RECOMMENDED
A question to which I immediately say yes, yes: Smart, clever, ceaselessly dazzling steampunk, drawn entirely from French visual sources, about a family of scientists obsessed with longevity who dash about an alternate-universe Paris, where the Industrial Revolution never happened, where progress stopped when most of the scientists disappeared at the turn of the century and where everything is fueled by coal and steam, with no electricity to light the land?

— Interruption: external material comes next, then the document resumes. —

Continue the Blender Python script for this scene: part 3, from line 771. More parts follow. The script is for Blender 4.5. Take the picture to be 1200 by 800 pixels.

Christian Desmares and Franck Ekinci’s grand and dazzling, wonderfully weird “April and the Extraordinary World” (Avril et le monde truqué), a packed, swarming eyeful of imaginative goodness and foolishness and hand-hewn line drawing, is also an answer to, “What the fuck are all those U.S.-produced animated films about? Is there any potential for animation as an art form?” Of course there is, but, coming from famed graphic novelist Jacques Tardi and the producers of “Persepolis,” “April” bursts with bleak invention, including battles that would be nearly impossible to stage (or finance) in live action. There’s also a memorable talking cat named “Darwin” and I never would have predicted I’d be a sucker for the apparition of cyborg rat spies. With the voices of Marion Cotillard, Jean Rochefort, Philippe Katerine, Olivier Gourmet, Marc-Andre Grondin, Bouli Lanners. 105m. (Ray Pride)
“April and the Extraordinary World” plays May 6-19 at Siskel.